Stanford history Prof. Norman Naimark, director of the Center for Russian and East European Studies, agreed.

"It will take a very long time to exhaust the possibility for historians," he said. "It's great for Stanford and particularly for our graduate students, who will be able to do firsthand research on Communist Party sources right here.

"If you did work on the 19th or early 20th century, it was possible to use the state archives in the Soviet Union, but up until recently you could only use very selective archives on the 1920s and 1930s."

Naimark has his eye on particular parts of the archives.

"I'm interested in Soviet policy in Eastern Europe after the Second World War, and part of that was dictated by party issues, so I should be able to find out some stuff," he said.

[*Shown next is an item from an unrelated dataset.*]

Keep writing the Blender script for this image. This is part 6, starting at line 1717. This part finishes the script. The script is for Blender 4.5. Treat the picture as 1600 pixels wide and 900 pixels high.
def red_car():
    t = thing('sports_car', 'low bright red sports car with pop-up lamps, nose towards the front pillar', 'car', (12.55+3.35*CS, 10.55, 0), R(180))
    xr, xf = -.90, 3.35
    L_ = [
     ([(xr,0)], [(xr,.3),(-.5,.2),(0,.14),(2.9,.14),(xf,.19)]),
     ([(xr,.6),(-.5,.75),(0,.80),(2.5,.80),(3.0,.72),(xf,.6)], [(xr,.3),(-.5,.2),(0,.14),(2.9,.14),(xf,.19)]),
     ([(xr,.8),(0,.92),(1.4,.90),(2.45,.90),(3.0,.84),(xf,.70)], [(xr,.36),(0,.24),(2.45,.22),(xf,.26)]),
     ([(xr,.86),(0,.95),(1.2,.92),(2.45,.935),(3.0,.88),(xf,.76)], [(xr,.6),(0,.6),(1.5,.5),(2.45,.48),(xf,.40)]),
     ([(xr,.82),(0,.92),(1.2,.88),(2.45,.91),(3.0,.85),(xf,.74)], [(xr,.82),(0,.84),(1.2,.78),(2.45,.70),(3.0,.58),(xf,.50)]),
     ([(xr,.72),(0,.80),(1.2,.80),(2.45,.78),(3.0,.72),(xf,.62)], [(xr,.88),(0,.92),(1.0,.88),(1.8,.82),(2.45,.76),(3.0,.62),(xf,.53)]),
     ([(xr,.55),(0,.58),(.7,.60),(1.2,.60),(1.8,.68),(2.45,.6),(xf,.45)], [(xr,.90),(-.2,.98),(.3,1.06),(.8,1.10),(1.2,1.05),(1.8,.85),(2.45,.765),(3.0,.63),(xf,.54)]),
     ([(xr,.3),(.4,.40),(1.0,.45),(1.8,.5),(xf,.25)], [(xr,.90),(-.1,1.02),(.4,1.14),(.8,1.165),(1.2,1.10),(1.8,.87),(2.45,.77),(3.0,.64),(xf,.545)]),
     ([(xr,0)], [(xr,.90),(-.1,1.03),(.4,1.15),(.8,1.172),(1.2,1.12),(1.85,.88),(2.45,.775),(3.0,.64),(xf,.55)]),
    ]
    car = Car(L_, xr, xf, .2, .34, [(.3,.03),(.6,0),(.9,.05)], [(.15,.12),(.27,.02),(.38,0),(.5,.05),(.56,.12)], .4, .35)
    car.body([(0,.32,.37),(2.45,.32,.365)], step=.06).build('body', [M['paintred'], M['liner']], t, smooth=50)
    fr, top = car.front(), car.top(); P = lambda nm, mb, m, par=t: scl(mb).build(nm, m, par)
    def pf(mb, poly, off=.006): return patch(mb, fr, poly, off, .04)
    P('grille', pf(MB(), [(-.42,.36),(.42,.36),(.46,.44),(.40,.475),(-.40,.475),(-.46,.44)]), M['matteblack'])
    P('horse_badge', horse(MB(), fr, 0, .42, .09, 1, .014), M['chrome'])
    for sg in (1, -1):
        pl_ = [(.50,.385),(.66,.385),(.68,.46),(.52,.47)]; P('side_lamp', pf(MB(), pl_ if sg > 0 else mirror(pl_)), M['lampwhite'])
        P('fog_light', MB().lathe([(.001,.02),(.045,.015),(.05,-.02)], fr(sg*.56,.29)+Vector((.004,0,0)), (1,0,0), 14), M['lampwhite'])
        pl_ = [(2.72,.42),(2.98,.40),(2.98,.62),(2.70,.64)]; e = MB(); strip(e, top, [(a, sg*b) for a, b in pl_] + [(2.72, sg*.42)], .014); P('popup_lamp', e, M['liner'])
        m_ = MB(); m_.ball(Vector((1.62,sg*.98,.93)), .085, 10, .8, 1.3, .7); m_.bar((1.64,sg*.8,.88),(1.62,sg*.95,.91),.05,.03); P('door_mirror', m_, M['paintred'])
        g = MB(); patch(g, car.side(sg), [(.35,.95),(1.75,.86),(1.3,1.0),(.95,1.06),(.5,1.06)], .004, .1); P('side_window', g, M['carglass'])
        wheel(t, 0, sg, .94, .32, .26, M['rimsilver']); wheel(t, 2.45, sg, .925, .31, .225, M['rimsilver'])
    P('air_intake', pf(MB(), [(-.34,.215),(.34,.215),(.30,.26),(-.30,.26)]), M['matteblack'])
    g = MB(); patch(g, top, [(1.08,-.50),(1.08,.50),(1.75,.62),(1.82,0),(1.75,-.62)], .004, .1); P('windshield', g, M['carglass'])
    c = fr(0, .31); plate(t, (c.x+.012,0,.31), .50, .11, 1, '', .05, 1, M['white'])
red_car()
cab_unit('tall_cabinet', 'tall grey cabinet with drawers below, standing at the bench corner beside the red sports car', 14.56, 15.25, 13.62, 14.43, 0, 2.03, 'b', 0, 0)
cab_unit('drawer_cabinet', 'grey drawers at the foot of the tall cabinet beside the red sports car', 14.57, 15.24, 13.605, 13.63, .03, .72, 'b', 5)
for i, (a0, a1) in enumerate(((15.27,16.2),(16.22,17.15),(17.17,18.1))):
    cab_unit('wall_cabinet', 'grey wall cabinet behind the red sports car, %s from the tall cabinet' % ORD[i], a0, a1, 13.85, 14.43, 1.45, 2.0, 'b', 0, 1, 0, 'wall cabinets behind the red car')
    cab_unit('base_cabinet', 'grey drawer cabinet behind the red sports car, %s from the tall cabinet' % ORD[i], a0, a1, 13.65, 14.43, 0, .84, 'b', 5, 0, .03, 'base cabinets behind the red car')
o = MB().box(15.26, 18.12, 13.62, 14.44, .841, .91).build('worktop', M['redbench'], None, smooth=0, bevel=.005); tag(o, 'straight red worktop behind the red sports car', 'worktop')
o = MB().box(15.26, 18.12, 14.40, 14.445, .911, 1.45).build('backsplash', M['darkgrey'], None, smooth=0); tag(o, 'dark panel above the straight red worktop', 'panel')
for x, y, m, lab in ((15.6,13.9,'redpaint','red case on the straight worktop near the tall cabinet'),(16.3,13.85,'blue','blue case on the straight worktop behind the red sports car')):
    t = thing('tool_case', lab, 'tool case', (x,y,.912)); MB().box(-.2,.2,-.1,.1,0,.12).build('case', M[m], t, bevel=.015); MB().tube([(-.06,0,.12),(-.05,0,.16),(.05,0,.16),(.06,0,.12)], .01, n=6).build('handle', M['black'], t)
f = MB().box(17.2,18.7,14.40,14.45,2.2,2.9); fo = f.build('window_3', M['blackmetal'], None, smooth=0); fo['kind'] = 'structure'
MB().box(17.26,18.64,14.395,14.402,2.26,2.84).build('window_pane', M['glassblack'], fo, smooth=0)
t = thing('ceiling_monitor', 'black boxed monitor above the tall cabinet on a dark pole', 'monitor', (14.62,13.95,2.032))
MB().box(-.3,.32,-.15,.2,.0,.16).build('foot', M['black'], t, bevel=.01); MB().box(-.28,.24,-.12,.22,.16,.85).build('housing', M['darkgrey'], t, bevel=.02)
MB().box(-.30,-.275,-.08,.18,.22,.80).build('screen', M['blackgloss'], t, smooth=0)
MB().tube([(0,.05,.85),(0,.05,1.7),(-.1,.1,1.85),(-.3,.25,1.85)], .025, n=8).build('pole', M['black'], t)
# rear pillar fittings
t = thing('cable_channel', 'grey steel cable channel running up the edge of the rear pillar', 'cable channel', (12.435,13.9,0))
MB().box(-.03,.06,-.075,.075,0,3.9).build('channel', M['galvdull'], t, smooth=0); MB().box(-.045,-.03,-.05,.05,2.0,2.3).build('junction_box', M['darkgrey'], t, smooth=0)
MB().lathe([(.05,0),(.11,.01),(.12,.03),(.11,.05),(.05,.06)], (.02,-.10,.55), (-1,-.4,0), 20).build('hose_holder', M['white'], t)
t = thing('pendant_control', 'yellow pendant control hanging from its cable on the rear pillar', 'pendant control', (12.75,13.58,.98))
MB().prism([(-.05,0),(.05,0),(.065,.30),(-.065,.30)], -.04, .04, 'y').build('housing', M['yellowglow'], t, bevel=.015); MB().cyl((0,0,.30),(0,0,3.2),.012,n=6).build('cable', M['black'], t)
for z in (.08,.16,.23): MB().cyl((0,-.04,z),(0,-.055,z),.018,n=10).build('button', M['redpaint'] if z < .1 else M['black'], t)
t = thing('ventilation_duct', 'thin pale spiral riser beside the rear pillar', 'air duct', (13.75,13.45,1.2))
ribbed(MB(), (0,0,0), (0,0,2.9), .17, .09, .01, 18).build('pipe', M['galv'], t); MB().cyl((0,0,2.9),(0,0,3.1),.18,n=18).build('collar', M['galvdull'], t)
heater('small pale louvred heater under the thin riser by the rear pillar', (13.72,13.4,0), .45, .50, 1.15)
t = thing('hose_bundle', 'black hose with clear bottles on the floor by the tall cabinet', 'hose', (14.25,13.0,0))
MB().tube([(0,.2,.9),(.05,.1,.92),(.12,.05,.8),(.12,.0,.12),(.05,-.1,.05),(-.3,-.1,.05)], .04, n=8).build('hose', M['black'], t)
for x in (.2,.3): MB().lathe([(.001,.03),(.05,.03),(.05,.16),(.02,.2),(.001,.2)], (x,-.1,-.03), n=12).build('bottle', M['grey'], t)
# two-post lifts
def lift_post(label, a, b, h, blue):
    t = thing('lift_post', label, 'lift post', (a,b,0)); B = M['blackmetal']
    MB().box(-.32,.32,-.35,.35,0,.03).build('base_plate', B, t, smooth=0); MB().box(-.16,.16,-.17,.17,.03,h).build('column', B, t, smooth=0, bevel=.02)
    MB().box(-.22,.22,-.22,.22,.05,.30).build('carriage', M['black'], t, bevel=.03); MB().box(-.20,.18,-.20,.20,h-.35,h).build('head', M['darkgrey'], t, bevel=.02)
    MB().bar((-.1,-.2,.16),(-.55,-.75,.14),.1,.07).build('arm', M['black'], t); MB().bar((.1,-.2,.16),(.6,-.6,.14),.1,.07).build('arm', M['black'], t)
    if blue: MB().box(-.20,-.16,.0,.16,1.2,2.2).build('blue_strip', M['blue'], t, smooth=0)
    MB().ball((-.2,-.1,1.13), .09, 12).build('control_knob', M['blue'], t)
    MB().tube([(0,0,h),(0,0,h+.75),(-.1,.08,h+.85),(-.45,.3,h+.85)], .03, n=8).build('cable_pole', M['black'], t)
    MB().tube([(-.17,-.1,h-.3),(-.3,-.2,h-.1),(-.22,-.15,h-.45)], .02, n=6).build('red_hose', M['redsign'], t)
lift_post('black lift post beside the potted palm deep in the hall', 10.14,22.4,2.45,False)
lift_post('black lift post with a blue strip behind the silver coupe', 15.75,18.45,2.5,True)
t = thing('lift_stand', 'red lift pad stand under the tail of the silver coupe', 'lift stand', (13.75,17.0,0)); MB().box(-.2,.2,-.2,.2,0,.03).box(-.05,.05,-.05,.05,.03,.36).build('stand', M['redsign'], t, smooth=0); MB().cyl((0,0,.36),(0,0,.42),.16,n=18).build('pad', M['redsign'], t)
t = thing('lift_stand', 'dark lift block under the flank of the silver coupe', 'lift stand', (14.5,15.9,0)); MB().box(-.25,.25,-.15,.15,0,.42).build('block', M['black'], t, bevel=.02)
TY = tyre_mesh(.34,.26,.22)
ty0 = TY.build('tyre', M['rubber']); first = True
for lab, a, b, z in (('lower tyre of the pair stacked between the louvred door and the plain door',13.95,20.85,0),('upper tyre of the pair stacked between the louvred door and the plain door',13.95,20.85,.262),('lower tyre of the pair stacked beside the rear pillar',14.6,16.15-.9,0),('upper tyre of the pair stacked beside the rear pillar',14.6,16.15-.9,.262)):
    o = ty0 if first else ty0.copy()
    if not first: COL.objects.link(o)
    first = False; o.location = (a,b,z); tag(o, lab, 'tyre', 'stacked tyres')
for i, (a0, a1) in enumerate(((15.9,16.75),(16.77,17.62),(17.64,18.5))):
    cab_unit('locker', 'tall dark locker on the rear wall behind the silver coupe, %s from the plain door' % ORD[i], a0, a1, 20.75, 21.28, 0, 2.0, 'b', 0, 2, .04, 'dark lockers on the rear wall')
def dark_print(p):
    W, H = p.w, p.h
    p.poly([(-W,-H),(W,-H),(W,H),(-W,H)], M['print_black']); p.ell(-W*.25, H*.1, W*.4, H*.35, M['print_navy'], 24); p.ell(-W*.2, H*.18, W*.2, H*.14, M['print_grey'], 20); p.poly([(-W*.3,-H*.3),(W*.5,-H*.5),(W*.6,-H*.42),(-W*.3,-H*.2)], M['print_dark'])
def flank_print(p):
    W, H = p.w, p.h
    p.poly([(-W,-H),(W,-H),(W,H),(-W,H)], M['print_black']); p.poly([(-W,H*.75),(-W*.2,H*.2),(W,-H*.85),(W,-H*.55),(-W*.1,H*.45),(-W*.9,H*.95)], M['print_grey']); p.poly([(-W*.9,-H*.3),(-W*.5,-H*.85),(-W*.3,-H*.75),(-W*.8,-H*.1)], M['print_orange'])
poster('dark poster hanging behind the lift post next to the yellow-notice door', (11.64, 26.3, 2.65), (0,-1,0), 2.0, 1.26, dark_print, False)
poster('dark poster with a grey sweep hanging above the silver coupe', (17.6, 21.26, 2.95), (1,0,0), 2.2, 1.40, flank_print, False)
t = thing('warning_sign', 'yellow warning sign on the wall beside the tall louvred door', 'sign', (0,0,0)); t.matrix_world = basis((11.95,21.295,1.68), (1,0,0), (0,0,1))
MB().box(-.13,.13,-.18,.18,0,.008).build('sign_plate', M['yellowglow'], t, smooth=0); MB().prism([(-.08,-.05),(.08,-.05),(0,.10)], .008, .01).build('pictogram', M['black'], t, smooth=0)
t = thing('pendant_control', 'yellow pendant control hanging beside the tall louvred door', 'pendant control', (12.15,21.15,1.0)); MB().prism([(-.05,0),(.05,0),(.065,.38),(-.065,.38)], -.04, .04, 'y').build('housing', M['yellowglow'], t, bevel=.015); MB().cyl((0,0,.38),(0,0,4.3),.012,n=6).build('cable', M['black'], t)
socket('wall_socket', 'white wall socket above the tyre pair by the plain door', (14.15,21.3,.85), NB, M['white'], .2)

Hoover's existing archives on the Soviet Union and Russia are used extensively by his graduate students, Naimark said.

"If you filmed all the Russian archives at Hoover now, you would have 20,000 reels of microfilm," Palm said. "We currently have 4,000 reels, and we will make a commitment to [Roskomarkhiv] that they will receive microfilm of all our Russian microfilm. It's a way of completing the history on both sides of the ocean."

The Library of Congress, meanwhile, is considering other types of projects related to the Russian archives, including press, computer and guide projects, Palm said.